[Concept] Introducing context cards | Cognitive.ly Made with Humane Club

[Concept] Introducing context cards

Published Apr 01, 2017
Updated Mar 25, 2021

There are some stories that capture the imagination of the public for weeks and months. In India, one such case was the Aarushi Talwar case. Internationally, the disappearance of the Malaysia Airlines Flight 370 was another story that lasted for years. When writing a follow-up story, newspapers can take one of two approaches.

One could recap the context in short. However, readers who want a more detailed background of the story need to Google it and thus exit the story. Another option is to recap the context in detail. However, readers who already know about it find it to be unnecessary repetition. However, constantly recapping the same information across stories is additional writing work for desk staff that can be avoided.

Reading habits on the Internet are scattered. Most people consume information in a piecemeal fashion across platforms instead of reading one long article. Journalists like writing in long form, a legacy of print.

Turns out, big media is already trying out solutions

TheGuardian is using cards for explainers

When VOX started, one of their first products was cards

There is an entire CMS called fold.cm built around context cards

Another product using this concept is Bloomberg Lens.
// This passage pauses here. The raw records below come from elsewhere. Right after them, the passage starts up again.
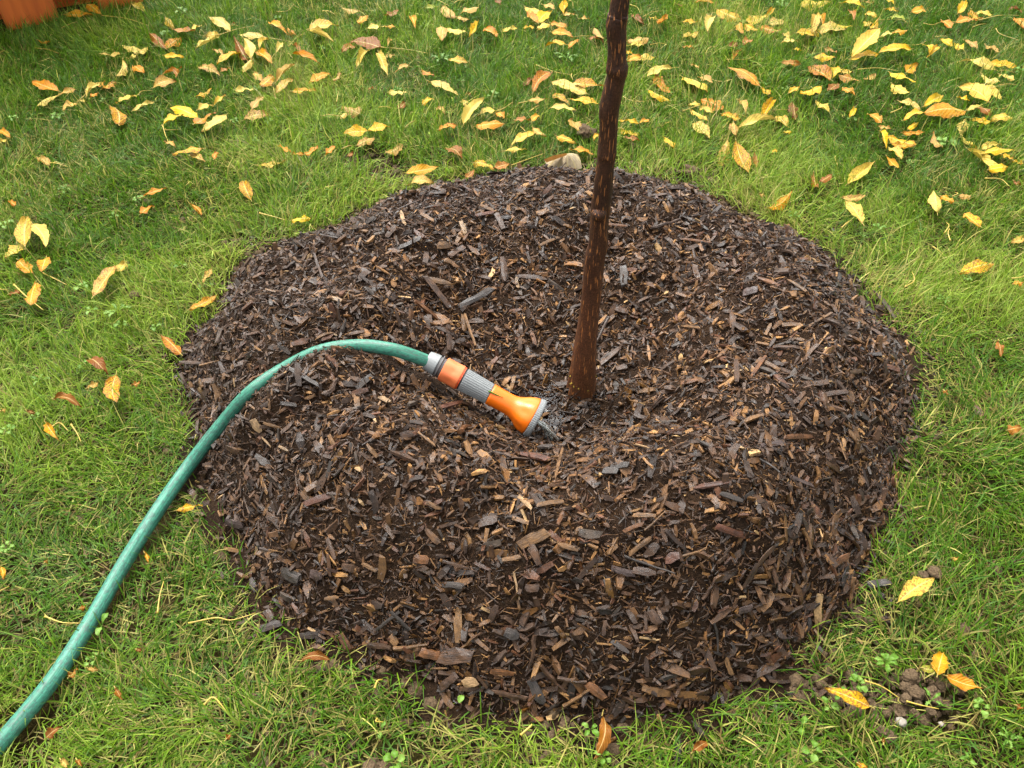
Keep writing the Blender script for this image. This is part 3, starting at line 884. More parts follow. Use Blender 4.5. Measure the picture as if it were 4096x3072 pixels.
lathe('collar_ring', [(.0125, .0085), (.0128, .0112), (.0150, .0112), (.0152, .0136), (.0168, .0138), (.0170, .0115), (.0235, .0115), (.0236, .0085)], M_dkgrey, conn)
def grips(s, p):
    m = 1.0
    for pc in (-.9, .1, 1.1, 2.1, 3.1, 4.1):
        m = m - .10 * np.exp(-((np.angle(np.exp(1j * (p - pc)))) / .30) ** 2 - ((s - .036) / .0062) ** 2)
    return m
lathe('connector_sleeve', [(.0215, .0100), (.0215, .0133), (.0222, .0140), (.030, .0142), (.034, .0142), (.038, .0143), (.042, .0144), (.046, .0144), (.0475, .0143), (.0480, .0110)], M_salmon, conn, 96, grips)
lathe('release_ring', [(.0478, .011), (.0480, .0139), (.0500, .0139), (.0502, .011)], M_button, conn, 96, ribs(20, .02))
lathe('rubber_gasket', [(.0500, .010), (.0502, .0128), (.0520, .0128), (.0522, .010)], M_black, conn)
g0, g1 = .0520, .0930
lathe('ribbed_grip', [(g0, .0100), (g0 + .0002, .0128), (g0 + .0012, .0136), (g1 - .001, .0124), (g1, .0120), (g1 + .0001, .0100)], M_grey, noz, 288, ribs(30, .045), False)
sc = (L1 - .010 - g1)
body = [(g1 + .0004, .0095), (g1 + .0006, .0119), (g1 + .0014, .0124), (g1 + sc * .25, .0121), (g1 + sc * .45, .0121), (g1 + sc * .56, .0128), (g1 + sc * .66, .0150), (g1 + sc * .75, .0182), (g1 + sc * .84, .0208),
        (g1 + sc * .92, .0221), (g1 + sc * .985, .0226), (g1 + sc, .0222), (g1 + sc + .0002, .0150)]
def thumb(s, p):
    m = 1.0
    for pc in (.55, 1.35, 2.25, 3.3, 4.3, 5.3):
        m = m - .075 * np.exp(-((np.angle(np.exp(1j * (p - pc)))) / .26) ** 2 - ((s - (g1 + sc * .80)) / .0085) ** 2)
    return m
prof = np.array(body)
pf = catmull(np.concatenate([prof[2:11], np.zeros((9, 1))], 1), 44)[:, :2]
lathe('nozzle_body', np.concatenate([prof[:2], pf, prof[11:]]), M_orange, noz, 96, thumb)
e0 = L1 - .0098
lathe('nozzle_bezel', [(e0, .0150), (e0 + .0002, .0224), (e0 + .0008, .0236), (e0 + .0060, .0240), (e0 + .0078, .0236), (e0 + .0088, .0226), (e0 + .0088, .0200), (e0 + .0070, .0195), (e0 + .0070, .0002)], M_grey, noz, 240, lambda s, p: 1 - .018 * (np.sin(60 * p) > .3) * (s < e0 + .0085) * (s > e0 + .0005), False)
# bit of grass stuck to the nozzle
q0 = unp(1650 + 845 / 2.765, 1350 + 595 / 2.765, .085)
def on_nozzle(px, py, lift=.0006):
    d = unp(px, py, 0) - np.array([0, 0, CAM_H]); d /= np.linalg.norm(d)
    for s in np.arange(.5, 1.4, .0004):
        P = np.array([0, 0, CAM_H]) + d * s
        w = P - REAR; al = np.dot(w, NX)
        if 0 < al < NLEN and np.linalg.norm(w - NX * al) < .0135 + lift: return P
    return unp(px, py, .08)
gp = catmull([on_nozzle(1650 + x / 2.765, 1350 + y / 2.765) for x, y in ((842, 592), (905, 622), (1000, 662))], 8)
V, F = tube(gp - gp[0], np.linspace(.0011, .0004, 9), 5)
o = link('grass_clipping', mesh_np('grass_clipping', V, F, True, None, M_weed), None, gp[0])
tag(o, 'thin green grass clipping stuck on the nozzle where grey grip meets orange body', 'grass clipping')

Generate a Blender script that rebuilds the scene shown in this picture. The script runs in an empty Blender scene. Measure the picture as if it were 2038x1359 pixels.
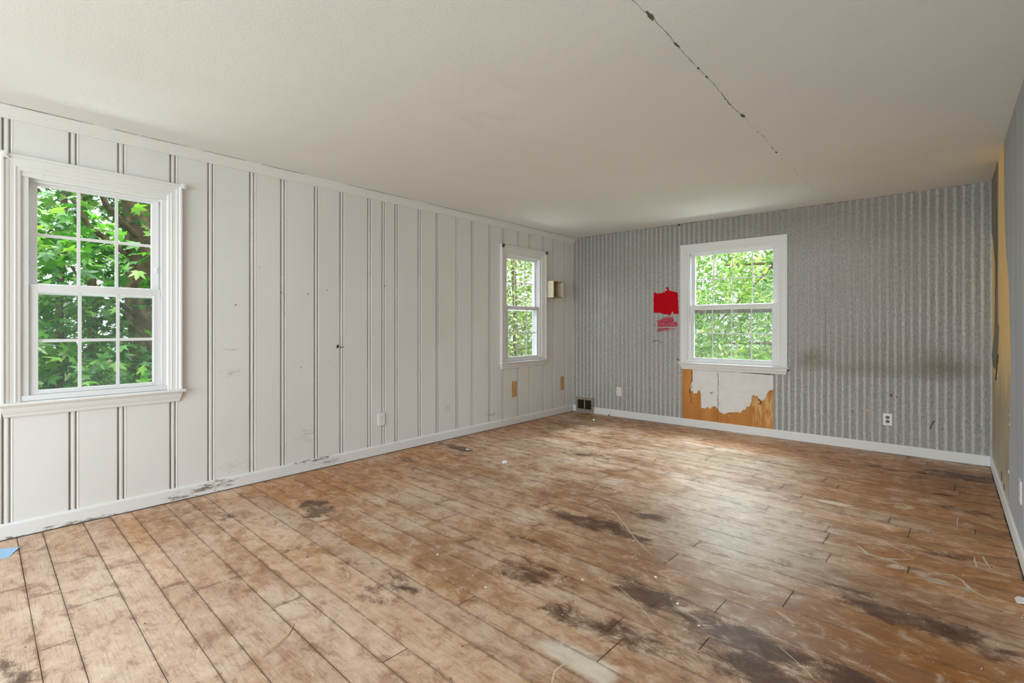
import bpy, math, random
from mathutils import Vector, Matrix, noise
R = random.Random(7)
SC = bpy.context.scene
COL = SC.collection

# ------------------------------------------------------------------ camera
YAW = math.atan(866 / 993)
cam = bpy.data.cameras.new('camera')
cam.sensor_width = 36
cam.lens = 36 * 993 / 2038
cam.shift_y = -31 / 2038
cam.clip_start = 0.02
co = bpy.data.objects.new('camera', cam)
COL.objects.link(co)
co.location = (0, 0, 1.204)
co.rotation_euler = (math.pi / 2, 0, YAW)
SC.camera = co

# ------------------------------------------------------------------ light
def lin(c):
    c = c / 255
    return c / 12.92 if c <= .04045 else ((c + .055) / 1.055) ** 2.4
def rgb(r, g, b):
    return (lin(r), lin(g), lin(b), 1)

w = bpy.data.worlds.new('sky')
SC.world = w
w.use_nodes = True
bg = w.node_tree.nodes['Background']
bg.inputs[0].default_value = (.86, .94, 1, 1)
bg.inputs[1].default_value = 1.3

sun = bpy.data.lights.new('sun', 'SUN')
sun.energy = 2.9
sun.angle = math.radians(2)
sun.color = (1, .95, .85)
so = bpy.data.objects.new('sun', sun)
COL.objects.link(so)
so.location = (4, -4, 9)
so.rotation_euler = Vector((.42, -.40, .82)).to_track_quat('Z', 'Y').to_euler()

def area(name, loc, aim, sx, sy, power, color=(1, 1, 1)):
    l = bpy.data.lights.new(name, 'AREA')
    l.shape = 'RECTANGLE'
    l.size = sx
    l.size_y = sy
    l.energy = power
    l.color = color
    o = bpy.data.objects.new(name, l)
    COL.objects.link(o)
    o.location = loc
    o.rotation_euler = (Vector(loc) - Vector(aim)).to_track_quat('Z', 'Y').to_euler()
    return o
# added fill lights behind the camera, outside an unseen opening and side window
area('rear_fill', (-1.75, -2.55, 1.3), (-1.75, 3, 1.2), 3.2, 2.3, 107, (.83, .93, 1))
area('side_fill', (-4.28, -1.25, 1.5), (0, -.6, 1.3), 1.1, 1.3, 10, (.83, .93, 1))

# added fill lights high outside the three windows, hidden from the camera
area('back_window_fill', (-1.75, 7.5, 3.05), (-1.8, 3.9, .9), 2.4, .9, 310, (.84, .93, 1))
area('far_window_fill', (-5.9, 4.9, 2.98), (-2.6, 4.7, .9), 1.8, .7, 250, (.84, .93, 1))
area('near_window_fill', (-5.9, .75, 2.98), (-2.6, .7, .9), 1.8, .7, 60, (.93, .97, 1))
# added low fill lights outside the windows, aimed up in place of ground bounce
area('back_low_fill', (-1.75, 7.4, .28), (-1.8, 4.2, 2.0), 2.6, .5, 26, (.92, 1, .97))
area('far_low_fill', (-5.5, 4.9, .25), (-2.6, 4.8, 2.0), 2.2, .5, 16, (.92, 1, .97))
area('near_low_fill', (-5.5, .75, .25), (-2.6, .7, 2.0), 2.2, .5, 25, (.92, 1, .97))

SC.view_settings.view_transform = 'Standard'
SC.view_settings.look = 'None'
SC.view_settings.exposure = 0.46
SC.view_settings.gamma = 1
SC.view_settings.use_curve_mapping = False
SC.cycles.use_denoising = True
SC.cycles.max_bounces = 10
SC.cycles.diffuse_bounces = 6
SC.cycles.transparent_max_bounces = 16
SC.cycles.sample_clamp_indirect = 6

# ------------------------------------------------------------------ node helpers
class NT:
    def __init__(s, name):
        s.m = bpy.data.materials.new(name)
        s.m.use_nodes = True
        s.t = s.m.node_tree
        s.b = s.t.nodes['Principled BSDF']
        s.out = s.t.nodes['Material Output']
    def n(s, typ, **k):
        nd = s.t.nodes.new('ShaderNode' + typ)
        for a, v in k.items():
            setattr(nd, a, v)
        return nd
    def put(s, sock, v):
        if isinstance(v, bpy.types.NodeSocket):
            s.t.links.new(v, sock)
        elif v is not None:
            sock.default_value = v
    def math(s, op, a, b=None, c=None, clamp=False):
        nd = s.n('Math', operation=op, use_clamp=clamp)
        s.put(nd.inputs[0], a)
        s.put(nd.inputs[1], b)
        s.put(nd.inputs[2], c)
        return nd.outputs[0]
    def vmath(s, op, a, b=None):
        nd = s.n('VectorMath', operation=op)
        s.put(nd.inputs[0], a)
        s.put(nd.inputs[1], b)
        return nd.outputs[0]
    def mapping(s, v, loc=(0, 0, 0), rot=(0, 0, 0), sc=(1, 1, 1), kind='POINT'):
        nd = s.n('Mapping', vector_type=kind)
        s.put(nd.inputs[0], v)
        nd.inputs[1].default_value = loc
        nd.inputs[2].default_value = rot
        nd.inputs[3].default_value = sc
        return nd.outputs[0]
    def noise(s, v, scale, detail=4, rough=.55, dist=0):
        nd = s.n('TexNoise')
        s.put(nd.inputs['Vector'], v)
        nd.inputs['Scale'].default_value = scale
        nd.inputs['Detail'].default_value = detail
        nd.inputs['Roughness'].default_value = rough
        nd.inputs['Distortion'].default_value = dist
        return nd.outputs['Fac']
    def ramp(s, f, stops, interp='LINEAR'):
        nd = s.n('ValToRGB')
        s.put(nd.inputs[0], f)
        cr = nd.color_ramp
        cr.interpolation = interp
        while len(cr.elements) < len(stops):
            cr.elements.new(.5)
        for e, (p, c) in zip(cr.elements, stops):
            e.position = p
            e.color = c if isinstance(c, tuple) else (c, c, c, 1)
        return nd.outputs[0]
    def mix(s, f, a, b, mode='MIX'):
        nd = s.n('Mix', data_type='RGBA', blend_type=mode)
        s.put(nd.inputs[0], f)
        s.put(nd.inputs[6], a)
        s.put(nd.inputs[7], b)
        return nd.outputs[2]
    def bump(s, h, strength=.3, dist=.002):
        nd = s.n('Bump')
        nd.inputs['Strength'].default_value = strength
        nd.inputs['Distance'].default_value = dist
        s.put(nd.inputs['Height'], h)
        s.t.links.new(nd.outputs[0], s.b.inputs['Normal'])
    def pos(s):
        return s.n('NewGeometry').outputs['Position']
    def sep(s, v):
        nd = s.n('SeparateXYZ')
        s.put(nd.inputs[0], v)
        return nd.outputs
    def comb(s, x, y, z):
        nd = s.n('CombineXYZ')
        for i, v in enumerate((x, y, z)):
            s.put(nd.inputs[i], v)
        return nd.outputs[0]
    def color(s, v):
        s.put(s.b.inputs['Base Color'], v)
    def rough(s, v):
        s.put(s.b.inputs['Roughness'], v)

def simple(name, c, rough=.5, metal=0, var=.0, scale=20, bump=0):
    t = NT(name)
    if var:
        f = t.noise(t.pos(), scale, 5)
        c2 = tuple(x * (1 - var) for x in c[:3]) + (1,)
        t.color(t.mix(t.ramp(f, [(.35, 0.), (.65, 1.)]), c2, c))
        if bump:
            t.bump(f, bump, .002)
    else:
        t.color(c)
    t.rough(rough)
    t.b.inputs['Metallic'].default_value = metal
    return t.m

# ------------------------------------------------------------------ materials
def paint(name, c, dirt, grime=(.2, .17, .13, 1), spots=(), horizontal=True, rough=.45, groove=False):
    t = NT(name)
    p = t.pos()
    soft = t.noise(p, 1.3, 3)
    col = t.mix(t.ramp(soft, [(.3, 0.), (.7, 1.)]), tuple(x * .955 for x in c[:3]) + (1,), c)
    sc = (6, 6, 60) if horizontal else (40, 40, 3)
    s = t.noise(t.mapping(p, sc=sc), 1, 6, .7)
    big = t.noise(t.mapping(p, loc=(3, 1, 2)), 2.3, 3)
    m = t.math('MULTIPLY', t.ramp(s, [(.66, 0.), (.74, 1.)]), t.ramp(big, [(.52, 0.), (.66, 1.)]))
    m = t.math('MULTIPLY', m, dirt)
    for (sy, sz, ry, rz, st) in spots:   # scuffed and grimy places
        mp = t.mapping(p, loc=(-4, sy, sz), sc=(1, ry, rz), kind='TEXTURE')
        g = t.n('TexGradient', gradient_type='SPHERICAL')
        t.put(g.inputs[0], mp)
        sn = t.noise(t.mapping(p, sc=(20, 14, 60)), 1, 6, .75)
        m = t.math('MAXIMUM', m, t.math('MULTIPLY', t.ramp(t.math('ADD', sn, t.math('MULTIPLY', g.outputs[1], .22)), [(.62, 0.), (.72, 1.)]), t.math('MULTIPLY', t.ramp(g.outputs[1], [(0, 0.), (.3, 1.)]), st)))
    col = t.mix(m, col, grime)
    if groove:   # groove shade and dirt painted between planks, darker with depth
        gx = t.math('MULTIPLY', t.math('ADD', t.sep(p)[0], 4.0), -100)
        gm = t.math('MULTIPLY', t.ramp(gx, [(.12, 0.), (.6, 1.)]), t.ramp(t.noise(t.mapping(p, sc=(1, 6, 1.2)), 1, 3), [(.3, .45), (.6, .95)]))
        col = t.mix(gm, col, (.34, .31, .265, 1))
    t.color(col)
    t.rough(rough)
    t.bump(t.noise(t.mapping(p, sc=(1, 1, .35)), 220, 3), .12, .001)
    return t.m

M = {}
M['plank'] = paint('white_plank_paint', (.80, .79, .765, 1), .35, groove=True, spots=[(1.43, .86, .12, .05, .3), (1.42, 1.03, .10, .02, .3), (1.43, .16, .2, .08, .14), (2.0, .30, .16, .12, .18), (3.55, .33, .08, .10, .25), (4.25, .17, .2, .04, .4)])
M['trim'] = paint('white_trim_paint', (.82, .815, .80, 1), .5, horizontal=False, rough=.38)
M['base'] = paint('white_baseboard_paint', (.82, .82, .81, 1), .6, spots=[(1.27, .05, .25, .07, .9), (1.10, .02, .2, .05, .8), (2.08, .085, .35, .03, .9), (.55, .0, .5, .035, .9), (2.2, .04, .2, .04, .6)], rough=.4)
M['vinyl'] = simple('white_sash_vinyl', (.80, .80, .81, 1), .35)

t = NT('groove_backing'); t.color((.16, .14, .12, 1)); t.rough(.9); M['backing'] = t.m

# ceiling: matt off-white paint on rough board
t = NT('ceiling_paint')
p = t.pos()
f = t.noise(p, .8, 3)
c = t.mix(t.ramp(f, [(.3, 0.), (.7, 1.)]), (.78, .785, .77, 1), (.82, .825, .81, 1))
sm = t.noise(t.mapping(p, sc=(9, 3, 1)), 1, 5, .65)
mask = t.n('TexGradient', gradient_type='SPHERICAL')
t.put(mask.inputs[0], t.mapping(p, loc=(-2.1, 2.1, 2.44), rot=(0, 0, -.4), sc=(.85, .35, 1), kind='TEXTURE'))
k = t.math('MULTIPLY', t.ramp(sm, [(.5, 0.), (.7, 1.)]), mask.outputs[1])
c = t.mix(t.math('MULTIPLY', k, .22), c, (.52, .50, .46, 1))
ym = t.n('TexGradient', gradient_type='SPHERICAL')
t.put(ym.inputs[0], t.mapping(p, loc=(.29, 5.2, 2.44), sc=(.22, .8, 1), kind='TEXTURE'))
c = t.mix(t.math('MULTIPLY', ym.outputs[1], .5), c, (.75, .62, .42, 1))
t.color(c); t.rough(.9)
t.bump(t.noise(p, 90, 5, .6), .25, .003)
M['ceiling'] = t.m

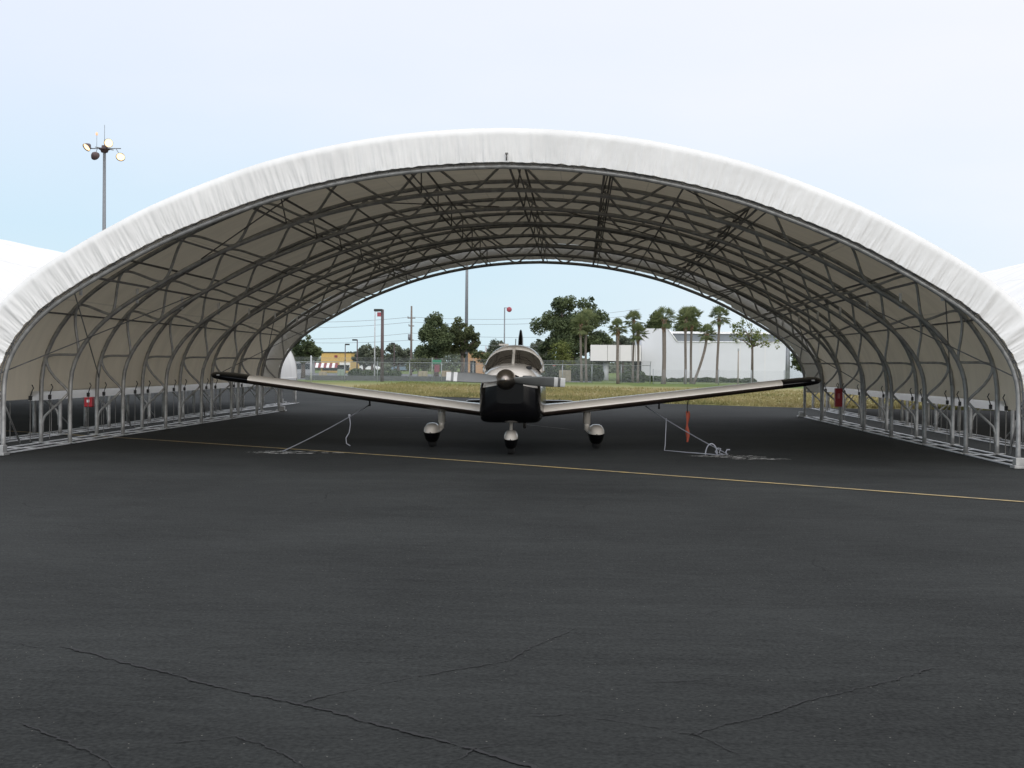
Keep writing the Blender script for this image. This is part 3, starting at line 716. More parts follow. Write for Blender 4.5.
# ------------------------------------------------------------------ background helpers
def tree(name,base,blobs,n,leaf,mt,label,cat='tree',group=None,seed=1,trunk_r=.25,limbs=6,fill=.55):
    """base: Vector on the ground; blobs: list of (dx,dy,z,rx,rz) crown clumps"""
    r_=random.Random(seed); t=thing(name,base,label,cat,group)
    m=MB(); vol=[b_[3]*b_[3]*b_[4] for b_ in blobs]; tot=sum(vol)
    sub=[]
    for b_,v in zip(blobs,vol):   # each clump breaks into smaller leaf bunches
        ns=max(5,int(70*(v/tot)))
        for _ in range(ns):
            while True:
                d=Vector((r_.uniform(-1,1),r_.uniform(-1,1),r_.uniform(-1,1)))
                if .2<d.length<1: break
            d=d.normalized()*(d.length**.75)
            rad=min(b_[3],b_[4])*r_.uniform(.22,.46)
            sub.append((Vector((b_[0]+d.x*b_[3]*.9,b_[1]+d.y*b_[3]*.9,b_[2]+d.z*b_[4]*.9)),rad))
    w=[q[1]**2 for q in sub]
    leaf*=.72; n=int(n*1.9)
    for q,rad in r_.choices(sub,weights=w,k=n):
        d=Vector((r_.gauss(0,1),r_.gauss(0,1),r_.gauss(0,.8))); d=d.normalized()*(r_.random()**.45)*rad*1.15
        c=q+d; s_=leaf*r_.uniform(.6,1.4)
        a=Vector((r_.uniform(-1,1),r_.uniform(-1,1),r_.uniform(-.5,.5))).normalized(); bb=a.cross(Vector((r_.uniform(-1,1),r_.uniform(-1,1),r_.uniform(-1,1)))).normalized()
        m.add([c-a*s_*.5,c+bb*s_*.32,c+a*s_*.5,c-bb*s_*.32],[(0,1,2,3)])
    m.build('crown',mt,t)
    m=MB(); top=max(b_[2] for b_ in blobs)
    low=min(b_[2]-b_[4] for b_ in blobs)
    fork=Vector((0,0,max(.6,low+.25*(top-low)*.5)))
    m.tube([(0,0,-.05),(trunk_r*.1,0,fork.z*.5),fork],[trunk_r*1.25,trunk_r,trunk_r*.85],8)
    for b_ in (blobs*3)[:max(limbs,len(blobs))]:
        e=Vector((b_[0]+r_.uniform(-.5,.5)*b_[3],b_[1]+r_.uniform(-.5,.5)*b_[3],b_[2]+r_.uniform(-.3,.4)*b_[4]))
        mid=fork.lerp(e,.5)+Vector((r_.uniform(-.2,.2),0,r_.uniform(0,.3)))
        m.tube([fork-Vector((0,0,.1)),mid,e],[trunk_r*.55,trunk_r*.35,trunk_r*.1],6)
    m.build('trunk',M['trunk'],t)
    return t
def W(px,py,Y): return at(px,py,Y)
def blob_from_px(base,Y,lst):
    out=[]
    for (px,py,rx,rz) in lst:
        p=at(px,py,Y); k=Y/F_PX; out.append((p.x-base.x,rnd.uniform(-.4,.4)*rx*k,p.z,rx*k,rz*k))
    return out
def ptree(name,px,Y,lst,n,leaf,mt,label,seed,tr=.25,cat='tree',group=None,limbs=6):
    base=at(px,380,Y); base.z=0
    return tree(name,base,blob_from_px(base,Y,lst),n,leaf,mt,label,cat,group,seed,tr,limbs)
# big oak behind the airplane's right
ptree('oak_tree',572,135,[(572,318,24,20),(556,335,22,20),(592,330,18,20),(575,345,26,18),(550,352,14,12),(600,348,14,14),(563,306,13,9),(590,306,11,8),(540,345,8,12)],15000,.34,M['leaf_oak'],'largest dark green oak tree, behind the airplane tail and twin palms',11,.35)
ptree('round_tree',436,140,[(434,331,15,16),(428,345,13,15),(441,348,14,14),(436,320,10,8),(446,338,10,14)],8500,.34,M['leaf_oak'],'dense dark rounded tree behind the fence left of the airplane',12,.25)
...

Context cards are reusable pieces of information that can be used across stories to help readers recap.

What is a card?

Teaser view is a tiny card that introduces extra information to readers in a visual, yet non-intrusive way. All teaser views have a standard layout. On click of a teaser card, the teaser card expands into a deep-dive card. More material from site to serve reader’s information needs

How context cards can be used

Context cards can be used in a variety of ways:

1. Story background: What is this story about? Who did what? What happened when? Get me up-to-speed. (Stories that develop over a period of time)

2. News I can use: How does this story impact my life? (my – every persona impacted as part of this story)

3. Call to action: Take action – Donate for a cause, sign a petition, email policymaker. ActionButton.org

4. Meta Context: How many such events are occurring?

5. Trivia Context: Bias of people, Organisation profiles, Laws, Bills in Parliament, ESG index of firm, etc

Example of cards

Context cards help find balance between reader experience and editorial effort

1. Accepts any kind of information: One design pattern that can hold any kind of information — sports, news, politics, stock, etc.

2. Adapts to reader’s needs:

  • This content is placed where reader needs it
  • Readers invoke them on-demand. Rest ignore.
  • Changes form if reader expresses intent to know more 
  • Time and energy commitment from reader is well-defined

3. Fits into any experience: On design pattern that can fit into textual stories, photo albums, live blog, etc.

4. Take content to readers. Not readers to site: Give information to readers where they need it.

5. Produce only that content that is reusable. Define a TG and find knowledge gap for that TG within each topic.

6. Promote structured content creation

  • Instead of text, content should be produced in one of the pre-defined layouts and formats.
  • Reduces cognitive load for journalists.

7. Automate + Curate

  • Automatically organise existing articles into topic pages.
  • Auto-create structured content from APIs. 
  • Partner to source credible external content.

8. Works with existing workflow

  • Journalists type stories on MS Word. Desk copy pastes into CMS 
  • Platform agnostic. Integrates with any CMS.